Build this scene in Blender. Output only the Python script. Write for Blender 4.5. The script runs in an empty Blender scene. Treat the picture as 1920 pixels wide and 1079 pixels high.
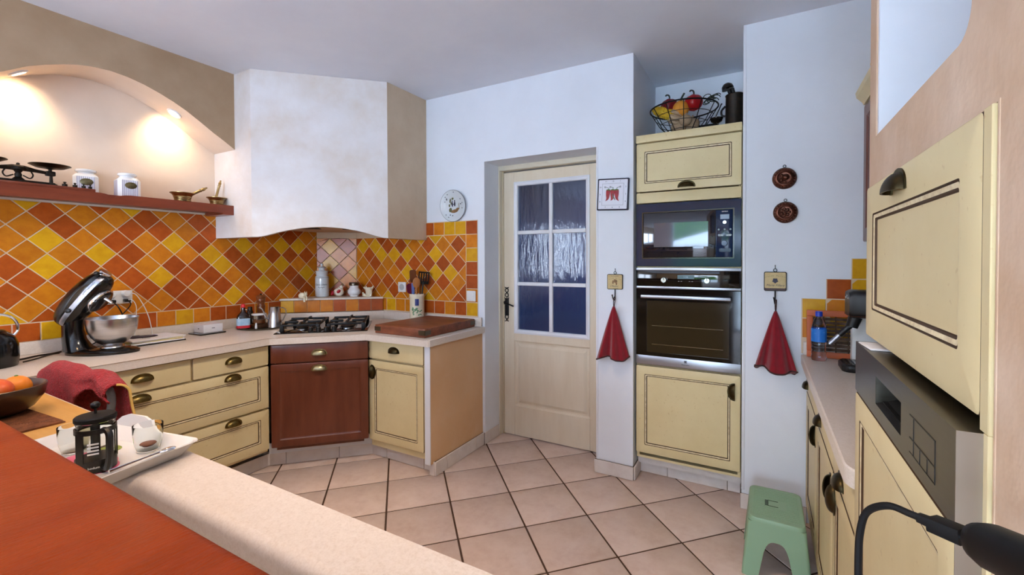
import bpy, bmesh, math, random
from mathutils import Matrix, Vector
random.seed(7)
PI = math.pi
D = math.radians
S2 = 2 ** -.5
sc = bpy.context.scene
COL = sc.collection

# ---------------------------------------------------------------- camera
cam = bpy.data.cameras.new('camera')
camo = bpy.data.objects.new('camera', cam)
COL.objects.link(camo)
sc.camera = camo
CAMZ = 1.37
yaw, pit, rol = D(29.45315679), D(-0.91291775), D(-0.18317808)
fw = Vector((-math.sin(yaw) * math.cos(pit), math.cos(yaw) * math.cos(pit), math.sin(pit)))
rt = Vector((math.cos(yaw), math.sin(yaw), 0))
up = rt.cross(fw)
r2 = math.cos(rol) * rt + math.sin(rol) * up
u2 = -math.sin(rol) * rt + math.cos(rol) * up
camo.matrix_world = Matrix(((r2.x, u2.x, -fw.x, 0), (r2.y, u2.y, -fw.y, 0), (r2.z, u2.z, -fw.z, CAMZ), (0, 0, 0, 1)))
cam.sensor_fit = 'HORIZONTAL'
cam.sensor_width = 36
cam.lens = 835.271 / 1920 * 36
cam.shift_y = -39.112 / 1920
cam.clip_start = .02

# ---------------------------------------------------------------- world, light, exposure
w = bpy.data.worlds.new('world')
sc.world = w
w.use_nodes = True
nt = w.node_tree
nt.nodes.clear()
o_ = nt.nodes.new('ShaderNodeOutputWorld')
bg = nt.nodes.new('ShaderNodeBackground')
tc = nt.nodes.new('ShaderNodeTexCoord')
sx = nt.nodes.new('ShaderNodeSeparateXYZ')
rp = nt.nodes.new('ShaderNodeValToRGB')
nt.links.new(tc.outputs['Generated'], sx.inputs[0])
nt.links.new(sx.outputs['Z'], rp.inputs[0])
rp.color_ramp.elements[0].color = (.72, .84, 1, 1)
rp.color_ramp.elements[0].position = 0
rp.color_ramp.elements[1].color = (.46, .66, 1, 1)
rp.color_ramp.elements[1].position = .9
nt.links.new(rp.outputs[0], bg.inputs[0])
bg.inputs[1].default_value = 21.5
nt.links.new(bg.outputs[0], o_.inputs[0])

sc.view_settings.view_transform = 'Standard'
sc.view_settings.look = 'None'
sc.view_settings.gamma = 1
sc.view_settings.use_curve_mapping = False
sc.view_settings.exposure = 0.22
sc.cycles.use_denoising = True
sc.cycles.max_bounces = 8
sc.cycles.sample_clamp_indirect = 45

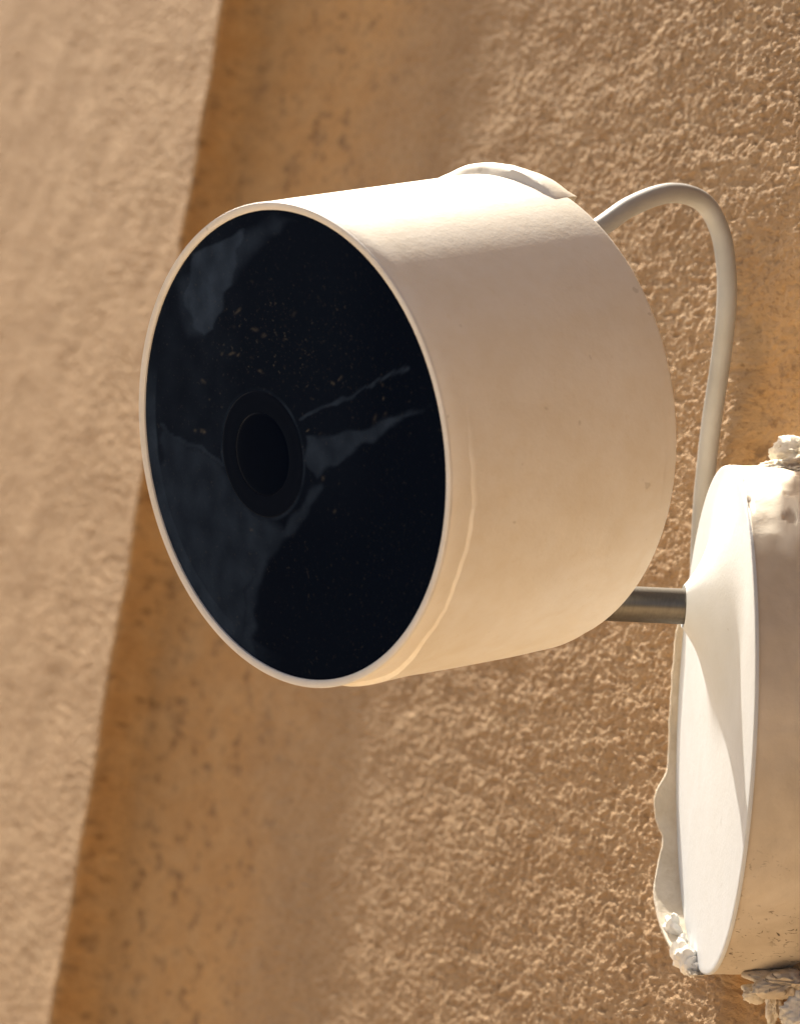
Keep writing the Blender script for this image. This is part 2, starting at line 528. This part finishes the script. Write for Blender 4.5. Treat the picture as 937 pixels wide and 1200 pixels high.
# glass: polar sheet with painted reflections and wiped smears
def poly_sd(P, poly):
    poly = np.asarray(poly, float); x, y = P[:, 0], P[:, 1]
    d = np.full(len(P), 1e9); ins = np.zeros(len(P), bool)
    for i in range(len(poly)):
        a, b = poly[i], poly[(i + 1) % len(poly)]
        ab = b - a; t = np.clip(((x - a[0]) * ab[0] + (y - a[1]) * ab[1]) / (ab @ ab), 0, 1)
        d = np.minimum(d, np.hypot(x - a[0] - ab[0] * t, y - a[1] - ab[1] * t))
        c = ((a[1] > y) != (b[1] > y)) & (x < (b[0] - a[0]) * (y - a[1]) / (b[1] - a[1] + 1e-12) + a[0])
        ins ^= c
    return np.where(ins, d, -d)
def line_d(P, line):
    d = np.full(len(P), 1e9)
    for a, b in zip(line[:-1], line[1:]):
        a = np.array(a, float); b = np.array(b, float); ab = b - a
        t = np.clip(((P - a) @ ab) / (ab @ ab), 0, 1)
        d = np.minimum(d, np.linalg.norm(P - a - ab * t[:, None], axis=1))
    return d
R_G = R_F - rim_w + 0.05
G0 = C_H + nH * (-0.45)
# lens: raised ring and a dark domed lens in the middle of the glass
def on_glass(x, y):
    d = unit(px(x, y, 0) - np.array([0, 0, DIST])); o = np.array([0, 0, DIST])
    return o + d * (((G0 - o) @ nH) / (d @ nH))
LC = on_glass(309, 532)
LOFF = LC - G0
rr = np.linspace(0, R_G, 150); NS = 420
tt = np.linspace(0, 2 * np.pi, NS, endpoint=False)
gx = rr[:, None] * np.cos(tt); gy = rr[:, None] * np.sin(tt)
dome = 0.25 * (1 - (rr / R_G) ** 2)[:, None] * np.ones_like(gx)
GV = G0 + gx[..., None] * vH + gy[..., None] * uH + dome[..., None] * nH
GV = GV.reshape(-1, 3)
kk = F_PX / (DIST - GV[:, 2])
Q = np.stack([468.5 + GV[:, 0] * kk, 600 - GV[:, 1] * kk], -1)        # layout of painted reflections and dirt, fixed to the glass
wob = np.stack([perlin(Q[:, 0] / 22, Q[:, 1] / 22, 21), perlin(Q[:, 0] / 22, Q[:, 1] / 22, 22)], -1) * 5
wob += np.stack([perlin(Q[:, 0] / 7, Q[:, 1] / 7, 23), perlin(Q[:, 0] / 7, Q[:, 1] / 7, 24)], -1) * 0.7
Qw = Q + wob
sm = np.zeros(len(Q))
def add(val): 
    global sm
    sm = np.maximum(sm, val)
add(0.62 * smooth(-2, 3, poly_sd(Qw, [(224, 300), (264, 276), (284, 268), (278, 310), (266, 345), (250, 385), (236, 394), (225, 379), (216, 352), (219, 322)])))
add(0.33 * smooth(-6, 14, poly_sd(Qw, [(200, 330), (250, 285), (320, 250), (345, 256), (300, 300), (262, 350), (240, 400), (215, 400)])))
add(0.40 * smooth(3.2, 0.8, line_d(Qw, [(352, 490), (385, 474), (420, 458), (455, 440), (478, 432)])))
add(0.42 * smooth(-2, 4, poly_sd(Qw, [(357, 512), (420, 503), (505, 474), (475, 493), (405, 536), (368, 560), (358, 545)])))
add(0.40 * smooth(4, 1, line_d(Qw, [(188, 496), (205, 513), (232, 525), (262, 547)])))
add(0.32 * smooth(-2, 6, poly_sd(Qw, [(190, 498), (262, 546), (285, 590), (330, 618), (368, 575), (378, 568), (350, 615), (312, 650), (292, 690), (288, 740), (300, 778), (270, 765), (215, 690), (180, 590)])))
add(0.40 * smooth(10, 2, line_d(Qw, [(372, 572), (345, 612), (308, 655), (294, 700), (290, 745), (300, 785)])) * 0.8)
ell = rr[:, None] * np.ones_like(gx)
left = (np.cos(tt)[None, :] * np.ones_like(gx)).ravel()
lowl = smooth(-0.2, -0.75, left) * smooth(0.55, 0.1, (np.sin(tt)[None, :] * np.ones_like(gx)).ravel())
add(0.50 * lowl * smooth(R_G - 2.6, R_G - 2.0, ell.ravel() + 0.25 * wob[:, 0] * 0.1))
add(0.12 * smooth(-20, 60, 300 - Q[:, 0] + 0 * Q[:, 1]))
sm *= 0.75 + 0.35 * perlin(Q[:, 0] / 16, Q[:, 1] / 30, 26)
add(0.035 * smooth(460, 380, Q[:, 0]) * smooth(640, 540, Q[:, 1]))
LCq = np.linalg.norm(GV - (C_H + nH * -0.45) - LOFF, axis=1)
add(0.30 * smooth(0.42, 0.10, np.abs(LCq - 8.5)) * (0.55 + 0.5 * perlin(Q[:, 0] / 25, Q[:, 1] / 25, 47)))  # pale outline of the lens ring, put into the glass colour
sk = np.zeros(len(Q))
rs = np.random.RandomState(11)
spk = [(276, 364, 4, .55), (300, 385, 5, .5), (308, 392, 4, .5), (345, 368, 4, .3), (272, 413, 3.5, .75), (260, 414, 2.5, .6), (278, 414, 2.5, .7), (304, 436, 3, .6),
       (390, 447, 3.5, .8), (398, 443, 3, .8), (241, 446, 4, .5), (236, 504, 4.5, .7), (228, 503, 3, .5), (244, 468, 2, .6), (396, 388, 1.8, .6), (448, 452, 2.5, .5), (447, 468, 2.2, .6),
       (376, 560, 4, .45), (391, 601, 4, .4), (293, 620, 3, .4), (360, 505, 3, .6), (296, 330, 2, .3), (335, 398, 3, .4), (440, 490, 5, .3), (452, 486, 4, .3)]
for _ in range(110):
    a = rs.normal([325, 405], [55, 45]); spk.append((a[0], a[1], rs.uniform(0.7, 2.2), rs.uniform(.05, .25)))
for _ in range(60):
    a = rs.uniform([190, 260], [500, 780]); spk.append((a[0], a[1], rs.uniform(0.8, 1.6), rs.uniform(.05, .25)))
for x, y, r, v in spk:
    an = rs.uniform(0, 3.14); dx, dy = Qw[:, 0] - x, Qw[:, 1] - y
    e = np.hypot((dx * math.cos(an) + dy * math.sin(an)), (dy * math.cos(an) - dx * math.sin(an)) * 1.8)
    sk = np.maximum(sk, v * 0.75 * smooth(r * 1.5, 0, e) * (0.6 + 0.6 * perlin(Q[:, 0] / 2.2, Q[:, 1] / 2.2, 44)))
sk = np.clip(sk, 0, 1) * 0.6
dust = 0.38 + np.exp(-(((Q[:, 0] - 325) / 85) ** 2 + ((Q[:, 1] - 405) / 62) ** 2)) * (0.7 + 0.5 * perlin(Q[:, 0] / 28, Q[:, 1] / 28, 46))
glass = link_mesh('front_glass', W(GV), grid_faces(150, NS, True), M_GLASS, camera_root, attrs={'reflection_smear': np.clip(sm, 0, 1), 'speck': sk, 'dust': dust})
glass['label'] = 'glossy black glass front with painted reflections and dust smears'

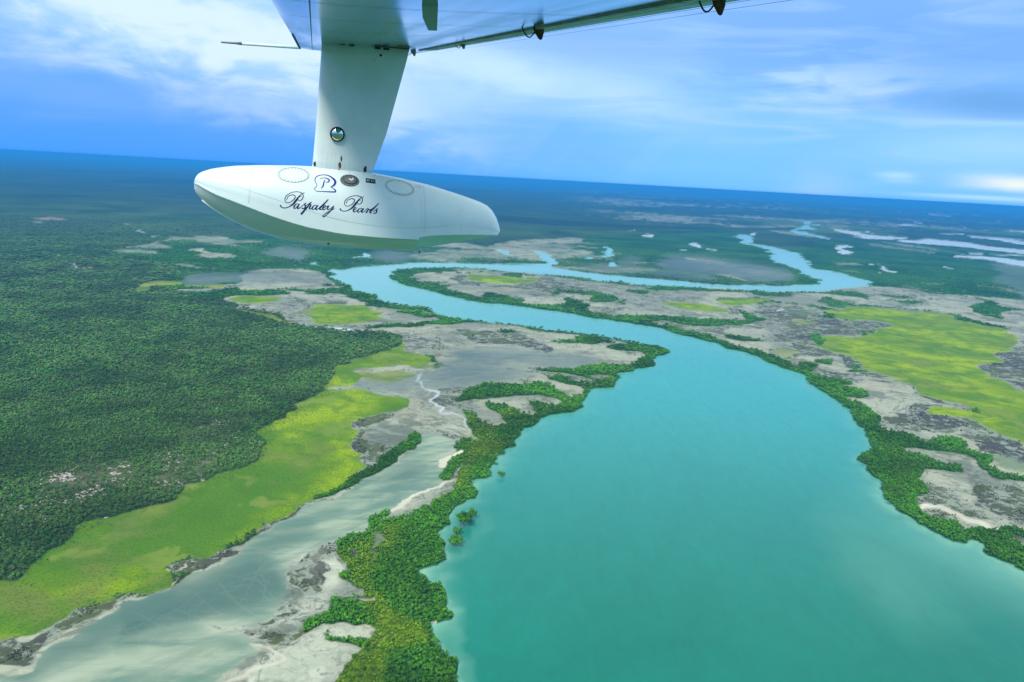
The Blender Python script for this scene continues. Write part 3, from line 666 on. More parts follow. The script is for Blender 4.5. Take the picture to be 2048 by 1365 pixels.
for _ in range(46):
    cx, cy = rr.uniform(480, 1120), rr.uniform(600, 880)
    cy = 880 - (cx - 480) * 0.36 + rr.uniform(-70, 60)
    an = rr.choice([rr.gauss(-1.2, .35), rr.gauss(0.75, .35), rr.gauss(-0.3, .2)]); L = rr.uniform(40, 150); bend = rr.uniform(-25, 25)
    P = Z6([(cx - L * math.cos(an), cy - L * .6 * math.sin(an), 1.6), (cx + bend * .4, cy + bend, 3.0), (cx + L * math.cos(an), cy + L * .6 * math.sin(an), 1.6)])
    stk = np.maximum(stk, stroke(P) * rr.uniform(.25, .8))
MOD['streak'] = stk * LC['lagoon']
for P, a in ((Z6([(900, 650, 3), (960, 720, 3), (1050, 785, 4)]), .9), (Z6([(1000, 845, 2), (880, 830, 3), (1100, 820, 3)]), .4)): MOD['streak'] = np.maximum(MOD['streak'], stroke(P) * a)
# pale tall mangrove vs low yellow-green mangrove
low_m = blur(np.maximum.reduce([raster(Z8([(330, 650), (480, 600), (560, 560), (700, 500), (620, 640), (540, 720), (470, 790), (470, 880), (560, 930), (560, 1000), (430, 990), (380, 860), (350, 760)])),
                                raster(Z8([(480, 990), (600, 1000), (760, 1080), (800, 1150), (700, 1180), (600, 1200), (560, 1365), (560, 1700), (100, 1700), (300, 1300), (430, 1180), (480, 1080)])),
                                raster(Z8([(800, 390), (960, 240), (1040, 140), (1100, 90), (1180, 100), (1060, 180), (1000, 290), (880, 380)])),
                                raster(Z4([(830, 1040), (1000, 1030), (1300, 960), (1500, 870), (1700, 800), (1500, 900), (1200, 1040), (1000, 1130), (1100, 1200), (900, 1300), (850, 1150)])) * .8,
                                raster(Z7([(620, 170), (780, 250), (860, 330), (820, 480), (700, 470), (680, 360), (640, 260)])) * .35]), 3)
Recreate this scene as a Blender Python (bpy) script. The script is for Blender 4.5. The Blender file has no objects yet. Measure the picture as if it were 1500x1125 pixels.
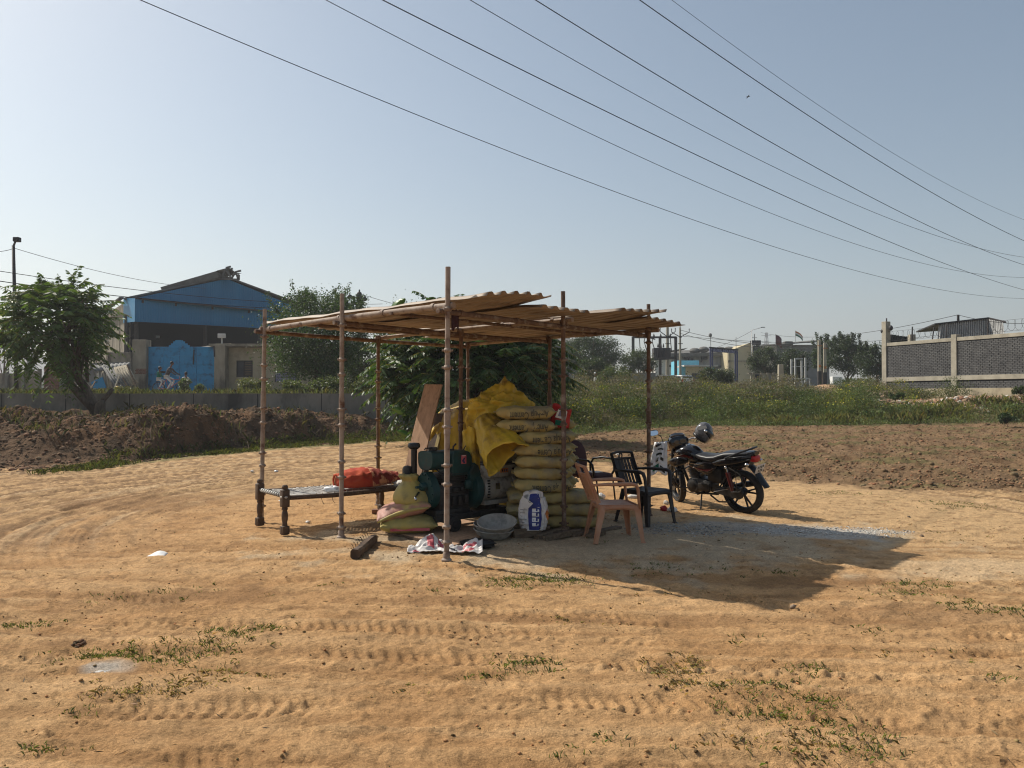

——————

**TASK DIRECTIONS:** Begin at the line that has "ell = rr[:, None] * np.ones_like(gx)" in the entries above; stop after the line that has "sm *= 0.75 +". Transcribe exactly those lines and no others.

**RESULT BELOW:**
ell = rr[:, None] * np.ones_like(gx)
left = (np.cos(tt)[None, :] * np.ones_like(gx)).ravel()
lowl = smooth(-0.2, -0.75, left) * smooth(0.55, 0.1, (np.sin(tt)[None, :] * np.ones_like(gx)).ravel())
add(0.50 * lowl * smooth(R_G - 2.6, R_G - 2.0, ell.ravel() + 0.25 * wob[:, 0] * 0.1))
add(0.12 * smooth(-20, 60, 300 - Q[:, 0] + 0 * Q[:, 1]))
sm *= 0.75 + 0.35 * perlin(Q[:, 0] / 16, Q[:, 1] / 30, 26)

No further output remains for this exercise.